Here, the higher the degree of lack of ontological information, i.e., the more holes, then the more freedom of the will for the system. Quantifiable freedom of the will, where 2-hole systems have less free will than 3-hole systems, than 4-hole systems, and so on, to the nth-hole systems.

He argues that the classical uncertainty is epistemologically true and the quantum mechanical uncertainty is ontologically true. In this interpretation, Faizal argues two things: 1) free will exists, and 2) free will is calculable, as per the above example and reasoning.

He couples the increases in quantum uncertainty with more complexity of a system, including “neurological complexity” or computational complexity, with more free will. Think about it in this manner, the more complexity, neurologically or computationally, amounts to more holes “to the nth-hole,” which means more uncertainty grows with more cognition and so more freedom of the will in the system.

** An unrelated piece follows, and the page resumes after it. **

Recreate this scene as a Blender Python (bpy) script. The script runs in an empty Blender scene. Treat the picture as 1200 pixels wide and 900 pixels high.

This would not count as a classical formulation of the freedom of the will with an infinite capacity for change of an agent. It would not define the “spirit” or “soul” of an organism, or even assume such an extra-corporeal entity, so as to argue for that which would be free in and of itself as if the organism was a puppet on the spirit’s freely willing strings.

With larger brains, there will be more complexity, more neurological complexity, and more computational complexity, so more quantum uncertainty and, therefore, more freedom of the will in the system.

Faizal, following from the above reasoning, argues for more free will directly following from larger consciousness, so neither free will nor consciousness are illusions. He argues for metaphysical implications of such an argument, for which few true models fit.